Mit Verlaub: Würde der Erfinder beherzt Ja sagen zu der Frage, ob das auch noch nach 50 Jahren so wirkt?

Ich würde mich nicht darauf verlassen und deshalb sagen: Die sind nicht (mehr) selbstheilend.

Gruß
sb
pragmatiker
Administrator
#12 erstellt: 01. Mrz 2014, 13:43
Servus sb,

50 oder mehr Jahre sind für ein elektronisches Bauelement zweifelsohne eine lange Zeit. Und, ja, die Lagerung mag bei diesen Komponenten auch eine Rolle spielen. Fakt ist aber auch, daß ich jede Menge Meßgeräte von Rohde & Schwarz aus dieser Zeit kenne, die ganz bewußt eben ohne Elkos aufgebaut waren - und, wenn es um für Röhrengeräte "größere" Kapazitäten ging, prinzipiell auf MP-Kondensatoren zurückgegriffen wurde. Und diese Konstruktionen aus den 50er- und 60er-Jahren waren überragende Entwürfe, die auf extreme Langlebigkeit getrimmt waren. Alle Geräte aus dieser Zeit, auf die ich Zugriff habe, funktionieren auch heute noch einwandfrei - und mir persönlich ist auch noch nie ein defekter MP-Kondensator untergekommen.

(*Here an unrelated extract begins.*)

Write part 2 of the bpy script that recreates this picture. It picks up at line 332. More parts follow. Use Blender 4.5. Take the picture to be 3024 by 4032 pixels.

Zur Selbstheilung: Die passiert ja dadurch, daß bei einem Durchlag durch die dann fließenden Ströme die sehr dünne Aluminiumbelagfolie etwas großflächiger verdampft und dadurch um die Durchlagstelle herum einfach kein leitfähiges Metall mehr vorhanden ist. Mit diesem Selbstheilungseffekt einher geht natürlich eine ganz leichte Reduktion der Kapazität. Nachdem ich noch nie davon gehört habe, daß über die Zeit diese Aluminiumfolie dicker werden würde (was dann vielleicht den Selbstheilungseffekt einschränken würde), wüßte ich nicht, aus welchen Gründen MP-Kondensatoren nach 50 Jahren nicht mehr selbstheilend sein sollen.

Grüße

Herbert


[Beitrag von pragmatiker am 01. Mrz 2014, 13:58 bearbeitet]
Keksstein
Inventar
#13 erstellt: 02. Mrz 2014, 14:20
Hallo zusammen,

kurzer Zwischenstand, der Verstärker geht dieses Wochenende wohl noch nicht ans Netz, ich habe die Potis für Lautstärke und Klangregler zerlegt weil sie komplett verharzt sind und hab Achse + Gehäuse in Spiritus gelegt damit ich sie auseinander bekomme. Ich hoffe das hilft sonst muss ich neue bestellen.